TechnoPak analysis for the year 2011 showed that the reading ability of our rural children was less than 50% and arithmetic ability was ~ 30%. Year after year this number is only degrading further. Plus, a lack of affordability has only increased the gap in exposure to new technologies between rural and urban children. If this trend continues, India, which has the largest youth population in the world, will also end up having the largest percentage of its youth unfit for most new-age jobs. This augurs ill for the progress of the country, thereby, the dignity of its citizens. As a nation, we have the responsibility to enhance the dignity of all our citizens. This can be achieved only through quality education.

Excerpts from

Annual Status of Education Report (ASER) 2012

  • The All India figure for the proportion of children in Std V who are NOT able to read a Std II level text has increased from 52% in 2011 to 53.2% in 2012
  • Nationally, more than 70% of children studying in Std V in Government schools can not even perform 2-digit subtraction with borrow. More than 75% of children studying in Std V in Government schools cannot do problems with division

Education Outlook, July 2012 by Aurobindo Saxena et al.

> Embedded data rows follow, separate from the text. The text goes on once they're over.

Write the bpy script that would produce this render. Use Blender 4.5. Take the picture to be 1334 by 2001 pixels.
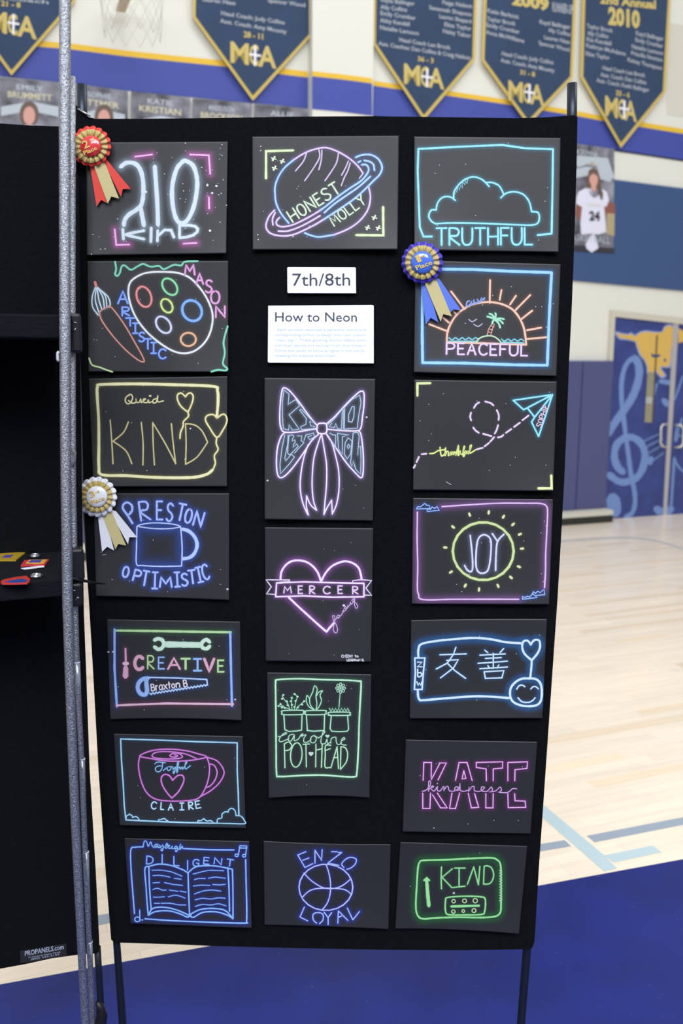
import bpy, bmesh, math, random
import numpy as np
from mathutils import Vector, Matrix
random.seed(7)
for o in list(bpy.data.objects): bpy.data.objects.remove(o)
SC = bpy.context.scene
COL = SC.collection
# ------------------------------------------------------------------ camera
F = 1725.0; CAMH = 1.65; PY = 1.77            # focal length (px), eye height, distance of the papers' plane
YAW, PITCH, ROLL = 0.0326, 0.17508, 0.0060
def _R(yaw, pitch, roll):
    cy, sy = math.cos(yaw), math.sin(yaw); cp, sp = math.cos(pitch), math.sin(pitch); cr, sr = math.cos(roll), math.sin(roll)
    return (np.array([[cr,-sr,0],[sr,cr,0],[0,0,1]]) @ np.array([[1,0,0],[0,cp,-sp],[0,sp,cp]]) @ np.array([[cy,0,sy],[0,1,0],[-sy,0,cy]]))
RM = _R(YAW, PITCH, ROLL)
W2 = lambda v: Vector((v[0], v[2], -v[1]))
right, down, fwd = W2(RM[0]), W2(RM[1]), W2(RM[2])
EYE = Vector((0, 0, CAMH))
cam = bpy.data.cameras.new('camera'); camo = bpy.data.objects.new('camera', cam); COL.objects.link(camo)
m = Matrix.Identity(4)
for i in range(3):
    m[i][0] = right[i]; m[i][1] = -down[i]; m[i][2] = -fwd[i]; m[i][3] = EYE[i]
camo.matrix_world = m
cam.sensor_fit = 'VERTICAL'; cam.sensor_height = 22.3; cam.lens = F/2001*22.3
cam.clip_start = 0.05; cam.clip_end = 100
cam.dof.use_dof = True; cam.dof.focus_distance = 1.82; cam.dof.aperture_fstop = 2.1; cam.dof.aperture_blades = 7
SC.camera = camo
# ------------------------------------------------------------------ light of the gym
w = bpy.data.worlds.new('world'); SC.world = w; w.use_nodes = True
nt = w.node_tree; nt.nodes.clear()
out = nt.nodes.new('ShaderNodeOutputWorld'); bg = nt.nodes.new('ShaderNodeBackground')
tc = nt.nodes.new('ShaderNodeTexCoord'); sep = nt.nodes.new('ShaderNodeSeparateXYZ'); mr = nt.nodes.new('ShaderNodeMapRange')
cr_ = nt.nodes.new('ShaderNodeMix'); cr_.data_type = 'RGBA'
nt.links.new(tc.outputs['Generated'], sep.inputs[0]); nt.links.new(sep.outputs['Z'], mr.inputs['Value'])
mr.inputs['From Min'].default_value = -0.1; mr.inputs['From Max'].default_value = 0.7
nt.links.new(mr.outputs[0], cr_.inputs['Factor'])
cr_.inputs['A'].default_value = (0.34, 0.35, 0.38, 1); cr_.inputs['B'].default_value = (0.95, 0.98, 1.05, 1)
nt.links.new(cr_.outputs['Result'], bg.inputs[0]); bg.inputs[1].default_value = 0.60
nt.links.new(bg.outputs[0], out.inputs[0])
def area(name, loc, target, sx, sy, power, col=(1, 1, 1)):
    l = bpy.data.lights.new(name, 'AREA'); l.shape = 'RECTANGLE'; l.size = sx; l.size_y = sy; l.energy = power; l.color = col
    o = bpy.data.objects.new(name, l); COL.objects.link(o); o.location = loc
    o.rotation_euler = (Vector(target)-Vector(loc)).to_track_quat('-Z', 'Y').to_euler(); return o
area('ceiling_lamp', (0.4, -2.6, 5.2), (0.3, 1.9, 1.2), 5, 2.4, 300, (.95, .99, 1.08))  # added lamp, lower than the gym's own lights, so the panel brightens upwards
area('ceiling_lamp', (2.5, 4.6, 7.8), (2.5, 5.2, 0), 9, 3, 240, (1, .985, .97))
SC.view_settings.view_transform = 'Standard'; SC.view_settings.look = 'None'; SC.view_settings.gamma = 1
SC.view_settings.use_curve_mapping = False; SC.view_settings.exposure = 0.35
# ------------------------------------------------------------------ helpers
def ray(px, py):
    c = ((px-667)/F, (py-1000.5)/F, 1.0)
    return right*c[0] + down*c[1] + fwd*c[2]
def proj(p):
    v = Vector(p)-EYE; z = v.dot(fwd)
    return (667+F*v.dot(right)/z, 1000.5+F*v.dot(down)/z)
class Plane:
    def __init__(s, p, n): s.p = Vector(p); s.n = Vector(n).normalized()
    def hit(s, px, py, off=0.0):                       # off: towards the viewer along the normal
        d = ray(px, py); t = (s.p + s.n*off - EYE).dot(s.n)/d.dot(s.n)
        return EYE + d*t
PANEL = Plane((0, PY, 0), (0, -1, 0))
FLOOR = Plane((0, 0, 0), (0, 0, 1))
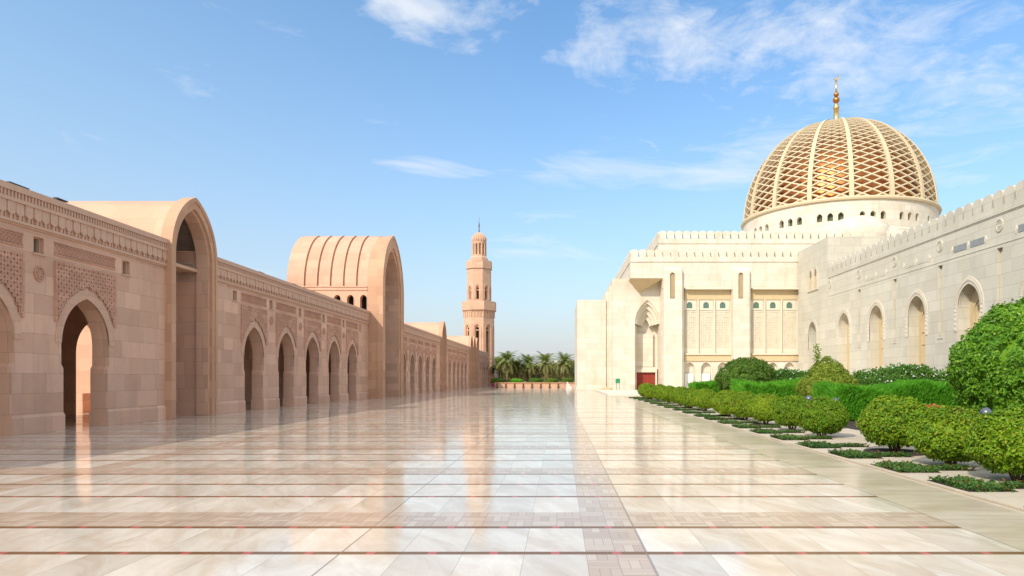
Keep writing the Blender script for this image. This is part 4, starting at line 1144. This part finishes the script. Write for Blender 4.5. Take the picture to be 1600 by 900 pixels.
st_ = noise(nt, combine(nt, azm*.10 - elv*.12, elv*.55 + azm*.05, 3.0), 1.0, 7, .6, .6)
def blob(a, e, sa, se, k):
    p = (azm-a)/sa; q = (elv-e)/se
    return ((p*p + q*q)*-1.0).exp()*k
bias = blob(-12.5,28.2,8,3.4,.27) + blob(6,27,8,4.0,.20) + blob(18,25,12,5,.21) + blob(31,22,9,7,.16) + blob(14,18,8,2.5,.08)
cum = ((n1*.62 + n2*.38 + bias - .655)*4.6).clamp()
bias2 = blob(-11,17.2,4,.8,.22) + blob(1,16.8,10,1.8,.22) + blob(27,20,12,7,.16) + blob(-1,11.2,5,1.6,.22) + blob(17,16.5,10,2.5,.18)
cir = ((st_ + bias2 - .63)*3.4).clamp()
cl = (cum*.75).max(cir*.55)
hs = nt.nodes.new('ShaderNodeHueSaturation'); hs.inputs['Saturation'].default_value = 1.12; hs.inputs['Value'].default_value = 1.0; nt.links.new(sky.outputs[0], hs.inputs['Color'])
hz = ((elv/-11.0).exp()*1.15).clamp()
glow = ((azm*-1.0-2.0)/38.0).clamp()*.50*((elv/-26.0).exp()*1.5).clamp()
tint = mixc(nt, 1.0, hs.outputs[0], (.84,1.06,1.09), 'MULTIPLY')
base = mixc(nt, glow, tint, (1.85,3.05,4.25))
base = mixc(nt, hz, base, (3.0,3.06,3.14))
colr = mixc(nt, cl, base, (4.3,4.4,4.55))
# bright cloud veil added to unseen sky overhead and behind camera as fill
over = ((elv-36)/14).clamp().max(((dy+.05)*-3.0).clamp()*((elv-4)/10).clamp())
fill_veil = (over*((n1-.30)*3.0).clamp()*.9).clamp()
colr = mixc(nt, fill_veil, colr, (7.0,6.7,6.3))
nt.links.new(colr, bg.inputs[0]); bg.inputs[1].default_value = .15

sun = bpy.data.lights.new('sun','SUN'); sun.energy = 2.5; sun.angle = R(.53); sun.color = (1.0,.93,.82)
so = bpy.data.objects.new('sun', sun); C.objects.link(so); so.rotation_euler = (-sd).to_track_quat('-Z','Y').to_euler()
cam = bpy.data.cameras.new('camera'); co = bpy.data.objects.new('camera', cam); C.objects.link(co)
co.location = (0,0,1.7); co.rotation_euler = (R(90),0,0); cam.sensor_width = 36; cam.lens = 24.0
cam.shift_x = -74/1600; cam.shift_y = 141.5/1600; cam.clip_start = .1; cam.clip_end = 4000
SC.camera = co
SC.view_settings.view_transform = 'Standard'; SC.view_settings.look = 'None'; SC.view_settings.gamma = 1; SC.view_settings.use_curve_mapping = False
SC.view_settings.exposure = .6
SC.cycles.max_bounces = 6; SC.cycles.diffuse_bounces = 4; SC.cycles.glossy_bounces = 3; SC.cycles.transmission_bounces = 2; SC.cycles.use_denoising = True
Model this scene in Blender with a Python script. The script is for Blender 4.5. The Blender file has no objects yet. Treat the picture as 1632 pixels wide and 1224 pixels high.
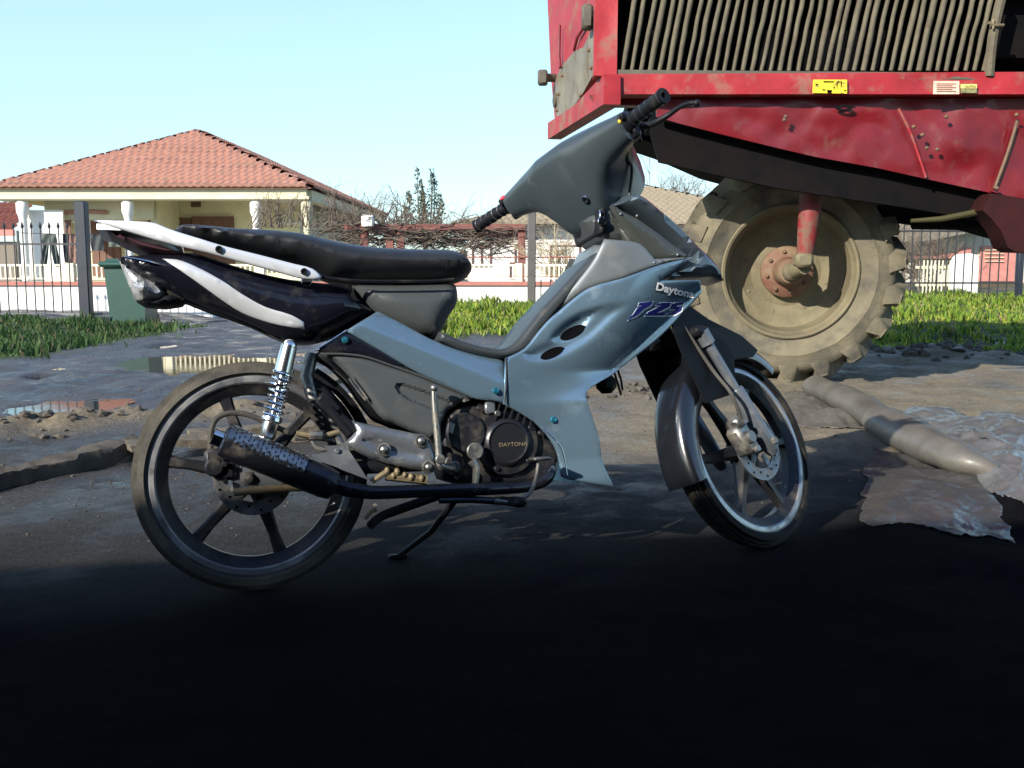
import bpy, bmesh, math, random
import numpy as np
from math import sin, cos, tan, radians as R, pi, atan2, hypot
from mathutils import Vector, Matrix, noise
from mathutils.geometry import delaunay_2d_cdt
random.seed(7)
DEBUG = 0
SC = bpy.context.scene
COL = SC.collection

# ---------------------------------------------------------------- camera, sky, sun, exposure
CAM_H = 0.78; FPX = 1567.0; PITCH = math.atan(192/1567)
cam = bpy.data.cameras.new('camera'); cam_o = bpy.data.objects.new('camera', cam); COL.objects.link(cam_o)
cam_o.location = (0, 0, CAM_H); cam_o.rotation_euler = (R(90)-PITCH, 0, 0)
cam.sensor_width = 36; cam.lens = FPX/1632*36; cam.clip_start = .05; cam.clip_end = 3000
SC.camera = cam_o
SC.view_settings.view_transform = 'Standard'; SC.view_settings.look = 'None'
SC.view_settings.gamma = 1; SC.view_settings.use_curve_mapping = False
SC.view_settings.exposure = 1.2
SUN_EL = R(27); SUN_DIR = Vector((.66, .75, 0)).normalized()      # horizontal travel of the light
w = bpy.data.worlds.new('World'); SC.world = w; w.use_nodes = True
nt = w.node_tree; bg = nt.nodes['Background']; sky = nt.nodes.new('ShaderNodeTexSky')
sky.sky_type = 'NISHITA'; sky.sun_disc = False; sky.sun_elevation = SUN_EL
sky.sun_rotation = atan2(-SUN_DIR.x, -SUN_DIR.y); sky.air_density = 0.85; sky.dust_density = 0.15; sky.ozone_density = 2.0
hz = nt.nodes.new('ShaderNodeMix'); hz.data_type = 'RGBA'; hz.inputs[7].default_value = (2.35, 3.6, 3.75, 1)
hc = nt.nodes.new('ShaderNodeTexCoord'); hs = nt.nodes.new('ShaderNodeSeparateXYZ'); nt.links.new(hc.outputs['Generated'], hs.inputs[0]); hm = nt.nodes.new('ShaderNodeMapRange'); hm.interpolation_type = 'SMOOTHSTEP'
hm.inputs[1].default_value = .12; hm.inputs[2].default_value = .5; hm.inputs[3].default_value = .66; hm.inputs[4].default_value = 0; nt.links.new(hs.outputs[2], hm.inputs[0]); nt.links.new(hm.outputs[0], hz.inputs[0]); nt.links.new(sky.outputs[0], hz.inputs[6]); nt.links.new(hz.outputs[2], bg.inputs[0]); bg.inputs[1].default_value = 0.122
sl = bpy.data.lights.new('sun', 'SUN'); sl.energy = 3.7; sl.angle = R(.6); sl.color = (1, .93, .80)
so = bpy.data.objects.new('sun', sl); COL.objects.link(so)
ldir = Vector((SUN_DIR.x*cos(SUN_EL), SUN_DIR.y*cos(SUN_EL), -sin(SUN_EL)))
so.rotation_euler = ldir.to_track_quat('-Z', 'Y').to_euler(); so.location = (-5, -5, 8)

# ---------------------------------------------------------------- helpers
ct, st = cos(PITCH), sin(PITCH)
def ray(px, py):
    u = (px-816)/FPX; v = (612-py)/FPX
    return Vector((u, ct+v*st, v*ct-st))
def G(px, py, z=0):                        # photo point -> place on level z
    d = ray(px, py); t = (z-CAM_H)/d.z; return Vector((0, 0, CAM_H))+d*t
def D(px, py, y):                          # photo point -> place at distance y
    d = ray(px, py); return Vector((0, 0, CAM_H))+d*(y/d.y)
def hitplane(M, px, py, off):              # photo point -> (x, z) on the plane Y = -off of frame M
    Mi = M.inverted(); o = Mi @ Vector((0, 0, CAM_H)); d = Mi.to_3x3() @ ray(px, py)
    t = (-off-o.y)/d.y; p = o+d*t; return p.x, p.z

def mat(name, c1, c2=None, rough=.6, metal=0, scale=6, bump=0, bscale=40, coat=0, dirt=None, rvar=0, spec=.5, emit=None, stretch=None, detail=6, alpha=None):
    m = bpy.data.materials.new(name); m.use_nodes = True
    t = m.node_tree; b = t.nodes['Principled BSDF']; L = t.links
    tc = t.nodes.new('ShaderNodeTexCoord'); src = tc.outputs['Object']
    if stretch:
        mp = t.nodes.new('ShaderNodeMapping'); mp.inputs['Scale'].default_value = stretch
        L.new(src, mp.inputs[0]); src = mp.outputs[0]
    def nz(sc, det=detail):
        n = t.nodes.new('ShaderNodeTexNoise'); n.inputs['Scale'].default_value = sc; n.inputs['Detail'].default_value = det
        n.inputs['Roughness'].default_value = .62; L.new(src, n.inputs['Vector']); return n.outputs['Fac']
    def ramp(f, a, b_):
        r = t.nodes.new('ShaderNodeMapRange'); r.inputs[1].default_value = a; r.inputs[2].default_value = b_
        L.new(f, r.inputs[0]); return r.outputs[0]
    def mix(f, a, b_):
        x = t.nodes.new('ShaderNodeMix'); x.data_type = 'RGBA'; L.new(f, x.inputs[0])
        for i, c in ((6, a), (7, b_)):
            if isinstance(c, tuple): x.inputs[i].default_value = (*c, 1)
            else: L.new(c, x.inputs[i])
        return x.outputs[2]
    base = c1
    if c2: base = mix(ramp(nz(scale), .35, .65), c1, c2)
    b.inputs['Roughness'].default_value = rough; b.inputs['Metallic'].default_value = metal
    b.inputs['Specular IOR Level'].default_value = spec; b.inputs['Coat Weight'].default_value = coat
    b.inputs['Coat Roughness'].default_value = .08
    ro = None
    if rvar:
        r = t.nodes.new('ShaderNodeMapRange'); r.inputs[3].default_value = max(.02, rough-rvar); r.inputs[4].default_value = min(1, rough+rvar)
        r.inputs[1].default_value = .3; r.inputs[2].default_value = .7; L.new(nz(scale*2.3), r.inputs[0]); ro = r.outputs[0]
    if dirt:
        dc, lo, hi, dsc = dirt
        f = ramp(nz(dsc, 9), lo, hi); base = mix(f, base, dc)
        mm = t.nodes.new('ShaderNodeMath'); mm.operation = 'MULTIPLY_ADD'; L.new(f, mm.inputs[0]); mm.inputs[1].default_value = .9-rough
        if ro: L.new(ro, mm.inputs[2])
        else: mm.inputs[2].default_value = rough
        ro = mm.outputs[0]
        if metal:
            m2 = t.nodes.new('ShaderNodeMath'); m2.operation = 'MULTIPLY_ADD'; L.new(f, m2.inputs[0]); m2.inputs[1].default_value = -metal; m2.inputs[2].default_value = metal
            L.new(m2.outputs[0], b.inputs['Metallic'])
    if ro: L.new(ro, b.inputs['Roughness'])
    if isinstance(base, tuple): b.inputs['Base Color'].default_value = (*base, 1)
    else: L.new(base, b.inputs['Base Color'])
    if bump:
        bn = t.nodes.new('ShaderNodeBump'); bn.inputs['Distance'].default_value = bump; bn.inputs['Strength'].default_value = 1
        L.new(nz(bscale), bn.inputs['Height']); L.new(bn.outputs[0], b.inputs['Normal'])
    if alpha is not None: b.inputs['Alpha'].default_value = alpha
    return m

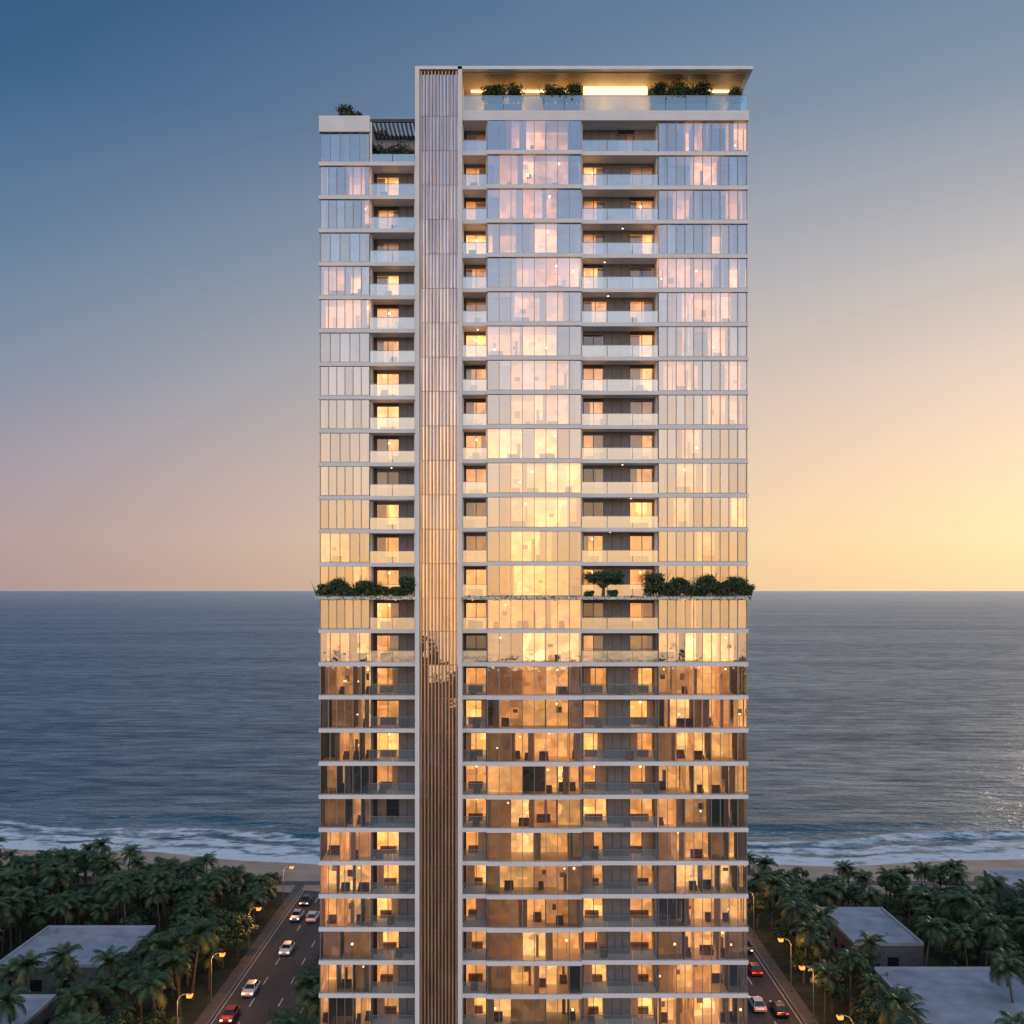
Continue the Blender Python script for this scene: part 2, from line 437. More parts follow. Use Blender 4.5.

  • The Indian literacy rate currently stands at 74% compared to 12% at the end of British rule in 1947. Although there has been a six-fold growth, the level is well below the world average literacy rate of 84%, and India currently has the largest illiterate population compared to any other nation in the world
  • During the financial year 2011-12, the Central Government allocated USD 8 billion to the Department of School Education and Literacy itself, which is the main department dealing with primary education in India. Yet, there exists a huge demand and supply gap … 
  • The big question that crops up is “Are our schools keeping pace with the changing times?
  • The enrolment ratio drops to 81% after primary schooling and to 31% in grades 9 to 12

-UNESCO Institute for Statistics, DISE, MHRD, Technopak Analysis

  • Private schools account for 20% of the total number of schools (1.3 million), they provide education to more than 30% of students. (So approx 70% of students go to Govt run / aided schools)
  • India will require 6 mn more teachers by 2020 to attain the world average in terms of student-teacher ratio. This would mean a requirement to train 0.75mn teachers p.a., as against this the total capacity of all B.Ed. Colleges currently are only 0.25mn p.a. (Severe shortage of teachers, 1:3)
  • Most schools still follow rote learning practices, which hamper the quality of education severely. This is further supplemented by an ineffective assessment of students.

SUIT exists because of a deep belief that every child can and must attain an excellent education.

SUIT exists to prove that no child’s demographics should determine his or her destiny. To us, the end of educational inequity is the freedom for all children to have the opportunity to reach their potential. And the day that all children reach their potential is the day that India reaches her potential.

SUIT believes to certainly see that day in its lifetime.

SUIT believes that it will take a movement of leaders with the idealism, belief, skills and commitment to actualize this vision. We are committed to finding, developing and supporting India’s brightest, most promising leaders to make this happen.